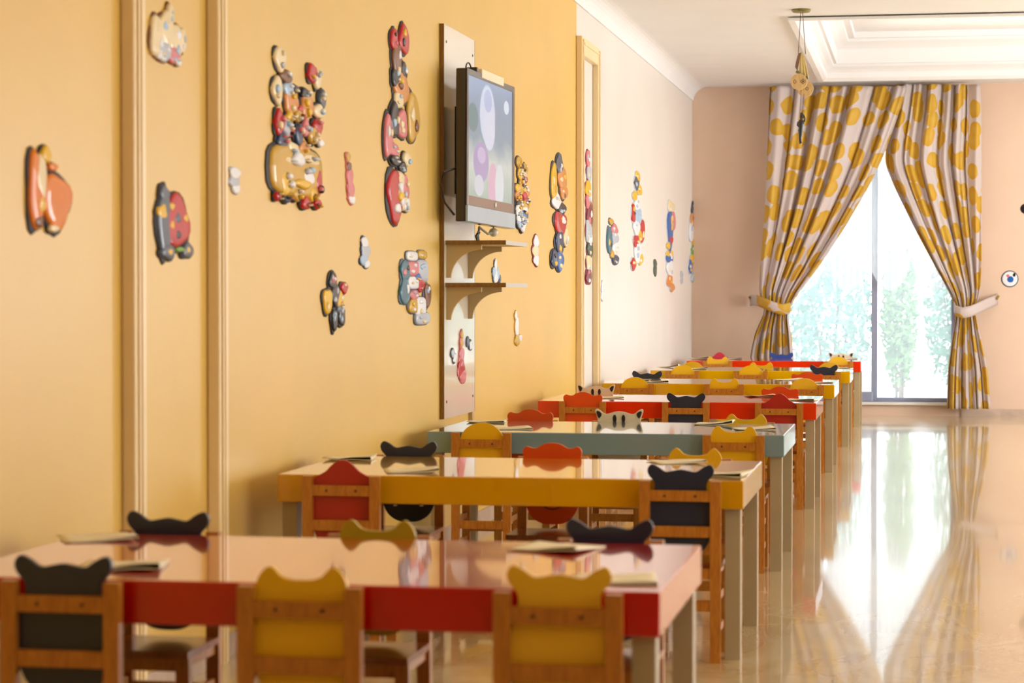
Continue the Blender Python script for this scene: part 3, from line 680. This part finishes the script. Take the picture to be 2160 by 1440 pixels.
# ------------------------------------------------------------------ wall plaques: glossy padded relief ornaments (plain abstract shapes)
PAL = {'k': (34, 28, 30), 's': (84, 90, 104), 'n': (36, 54, 92), 'b': (40, 96, 170), 't': (60, 110, 128), 'r': (190, 34, 36), 'm': (122, 28, 48), 'p': (216, 120, 124), 'o': (226, 124, 18), 'O': (214, 140, 70),
       'y': (232, 182, 30), 'g': (206, 160, 50), 'G': (110, 160, 50), 'c': (236, 214, 168), 'w': (236, 234, 236), 'a': (186, 190, 200), 'l': (170, 196, 222), 'd': (120, 72, 40), 'e': (56, 74, 60)}
def gl(c): return mat('plaque_' + c, PAL[c], 0.42, 0.03, 14, coat=0.30, spec=0.15)
def dome(cy, cz, ry, rz, base, hgt, n=2.0, seg=20):
    rows = []
    f1, f2 = cy*91.7 + cz*37.1, cz*73.3 + ry*555
    def wv(a): return 1.0 + (0.09*math.sin(3*a+f1) + 0.06*math.sin(4*a+f2) if n == 2.0 else 0.0)
    for kx, hx in ((1.0, -0.004), (1.0, 0.45), (0.94, 0.78), (0.82, 0.94), (0.5, 1.0), (0.1, 1.0)):
        rows.append([(base + hgt*max(hx, 0) if hx > 0 else 0.0, cy + kx*wv(a)*ry*math.copysign(abs(math.cos(a))**(2/n), math.cos(a)), cz + kx*wv(a)*rz*math.copysign(abs(math.sin(a))**(2/n), math.sin(a))) for a in [2*math.pi*j/seg for j in range(seg)]])
    m = MB(); m.grid(rows, True); k = len(rows)-1
    m.f.append(tuple(k*seg+j for j in range(seg))); m.f.append(tuple(reversed(range(seg))))
    return m
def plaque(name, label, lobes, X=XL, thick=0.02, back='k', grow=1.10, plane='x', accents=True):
    cx = sum(l[0] for l in lobes)/len(lobes); cy = sum(l[1] for l in lobes)/len(lobes)
    o0 = onX(cx, cy, X) if plane == 'x' else onY(cx, cy, X)
    root = empty(name, tuple(o0), 0 if plane == 'x' else -math.pi/2, label, 'wall plaque', 'padded relief plaques on the walls')
    def geo(px, py, rx, ry):
        if plane == 'x':
            p, q, r_ = onX(px, py, X), onX(px-rx, py, X), onX(px+rx, py, X); u = onX(px, py-ry, X)
            return p.y-o0.y, p.z-o0.z, (r_.y-q.y)/2, u.z-p.z
        p, r_, u = onY(px, py, X), onY(px+rx, py, X), onY(px, py-ry, X)
        return p.x-o0.x, p.z-o0.z, r_.x-p.x, u.z-p.z
    if len(lobes) >= 7 and accents:
        ra = random.Random(int(cx*7+cy)); extra = []
        for l in lobes:
            if l[2]*l[3] < 40 and l[3] < 12: continue
            for q in range(2):
                a = ra.uniform(0, 6.283); extra.append((l[0]+0.45*l[2]*math.cos(a), l[1]+0.55*l[3]*math.sin(a), max(1.6, l[2]*ra.uniform(0.22, 0.36)), l[3]*ra.uniform(0.18, 0.32), ra.choice({'g': 'ycdw', 'O': 'cyd', 'y': 'gcw', 'o': 'yc'}.get(l[4], 'cwkyp' if l[4] in 'rmnbt' else 'aclw'))))
        lobes = lobes + extra
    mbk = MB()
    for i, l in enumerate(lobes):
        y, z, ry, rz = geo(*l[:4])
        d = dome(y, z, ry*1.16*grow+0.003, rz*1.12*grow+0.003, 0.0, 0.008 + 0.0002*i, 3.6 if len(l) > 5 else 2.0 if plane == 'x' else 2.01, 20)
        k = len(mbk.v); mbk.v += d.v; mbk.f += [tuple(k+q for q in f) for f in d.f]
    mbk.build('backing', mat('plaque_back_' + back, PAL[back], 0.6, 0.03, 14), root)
    for i, l in enumerate(lobes):
        y, z, ry, rz = geo(*l[:4])
        sq = 3.6 if len(l) > 5 and l[5] == 'b' else 2.0 if plane == 'x' else 2.01
        dome(y, z, ry*1.16, rz*1.12, 0.004, 0.8*thick*(0.7 + 0.012*i), sq).build('relief_pad', gl(l[4]), root, smooth=True)
    return root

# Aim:
Find the lines containing "True" and pull them out.

# Response:
    m = MB(); m.grid(rows, True); k = len(rows)-1
def plaque(name, label, lobes, X=XL, thick=0.02, back='k', grow=1.10, plane='x', accents=True):
        dome(y, z, ry*1.16, rz*1.12, 0.004, 0.8*thick*(0.7 + 0.012*i), sq).build('relief_pad', gl(l[4]), root, smooth=True)